The results are receiving extra scrutiny this year as these are the first results since reforms in 2015 of 13 A-level subjects, including chemistry. The reformed A-level course is now linear with exams at the end of two years.

Practical endorsement

Students in England also received an endorsement for practical skills for science subjects alongside their A-level grade for the first time. Practical work no longer counts towards grades.

To gain their endorsement, students had to complete at least twelve experiments over two years that were assessed by teachers according to common criteria across exam boards.

Ofqual reports a 99.1% pass rate for practical endorsements across the sciences in England.

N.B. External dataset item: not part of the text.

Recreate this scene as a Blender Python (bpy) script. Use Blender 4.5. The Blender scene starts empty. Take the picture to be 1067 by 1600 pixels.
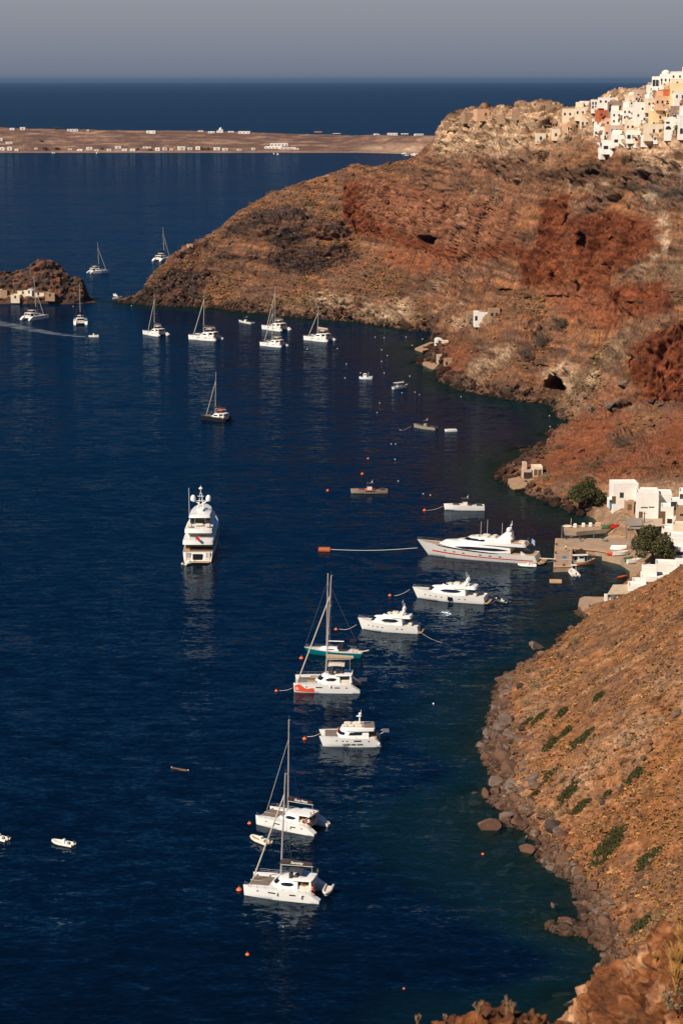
import bpy, bmesh, math, random
import numpy as np
from mathutils import Vector, Matrix, Euler
from mathutils.bvhtree import BVHTree

scene = bpy.context.scene
COL = scene.collection
PI = math.pi
R = math.radians

# ------------------------------------------------------------------ camera
CAM_H = 118.0
FPX = 3111.0                                  # focal length in photograph pixels (70 mm on a 36 mm high frame)
PITCH = math.atan(675.0 / FPX)
cam_d = bpy.data.cameras.new("camera")
cam_d.sensor_fit = 'VERTICAL'
cam_d.sensor_height = 36.0
cam_d.sensor_width = 24.0
cam_d.lens = 70.0
cam_d.clip_start = 0.5
cam_d.clip_end = 200000.0
cam_d.dof.use_dof = True
cam_d.dof.focus_distance = 420.0
cam_d.dof.aperture_fstop = 5.6
cam = bpy.data.objects.new("camera", cam_d)
COL.objects.link(cam)
cam.location = (0, 0, CAM_H)
cam.rotation_euler = (PI / 2 - PITCH, 0, 0)
scene.camera = cam

# ------------------------------------------------------------------ sky, sun, exposure
SUN_EL, SUN_AZ = R(42), R(229)                # azimuth clockwise from +Y: behind the camera, to the left
world = bpy.data.worlds.new("World")
scene.world = world
world.use_nodes = True
wn = world.node_tree
wn.nodes.clear()
w_out = wn.nodes.new("ShaderNodeOutputWorld")
w_bg = wn.nodes.new("ShaderNodeBackground")
w_bg.inputs["Strength"].default_value = 0.05
w_sky = wn.nodes.new("ShaderNodeTexSky")
w_sky.sky_type = 'NISHITA'
w_sky.sun_disc = False
w_sky.sun_elevation = SUN_EL
w_sky.sun_rotation = SUN_AZ
w_sky.air_density = 1.0
w_sky.dust_density = 0.5
w_sky.ozone_density = 3.5
w_sky.altitude = 100
w_mul = wn.nodes.new("ShaderNodeMix")
w_mul.data_type = 'RGBA'
w_mul.blend_type = 'MULTIPLY'
w_mul.inputs[0].default_value = 1.0
w_mul.inputs[7].default_value = (0.15, 0.50, 0.78, 1)      # deep, polarised sky of the photograph
wn.links.new(w_sky.outputs[0], w_mul.inputs[6])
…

Most students were expected to achieve the endorsement given the time available to complete the practical work.

‘This suggests that the majority of students are gaining a broad range of practical experience at A-level, as was intended by these reforms, and that’s good to see’, says Danièle Gibney, programme manager for curriculum, qualifications and assessment at the Royal Society of Chemistry. ‘However, we want to understand more about what effect these changes have had on the overall level of practical skill achieved by students progressing to undergraduate studies, and we are working with higher education providers to monitor this.’

Practical competence has been assessed in the final examinations through questions that probe a student’s knowledge and understanding of practical techniques.

Danièle adds, ‘the single pass grade means there is no particular recognition for students developing an excellent standard of practical work during their A-level studies’.

‘The hardest A-levels I’ve taught’

The percentage of students receiving an A* grade for chemistry is up since last year, reflecting a trend across all subjects, but there was a small drop in the the overall proportion of A* and A grades for chemistry from 31.9% to 31.7%.

Kristy Turner, a school teacher fellow at Bolton School, felt the exams were tough for students, with boundaries for grades B and below lower than previous years, at least for AQA, the exam specification she teaches. ‘These are the hardest A-levels I’ve ever taught, and I’ve been teaching 12 years’, she says.

She feels the changes in grade boundaries reflect that performance has been pegged to previous years, while the exams are significantly harder. ‘There is some recall, but there is also a significant amount of problem solving’.

Maths questions in the chemistry exam ‘drilled down to a fundamental understanding of the concept’ rather than testing the arithmetic. Kristy adds, ‘The maths isn’t harder, but the strategy you need to approach maths questions is.’

Accuracy of language was important this year. Not because exams required a ‘mark scheme phrase’ answer, but because accurate language is also correct chemistry. ‘It’s about knowing the chemistry really well and articulating it’, Kristy says.

Emerging differences around the nations

Although A-level entries for chemistry look healthy when looking at the combined figures for the nations who use these qualifications, the picture is different when looking at the nations individually.

In England entries were 1.7% up against a decrease of 0.6% for all subjects. In Wales, entries for chemistry decreased by 5.8%, but this is against an overall fall in entries of 6.3%.

However, in Northern Ireland, entries for chemistry were down 6.5%, while the total A-level entries saw a smaller fall of 3.6%. This is concerning as the uptake of chemistry A-level was already lower in Northern Ireland than in England and Wales.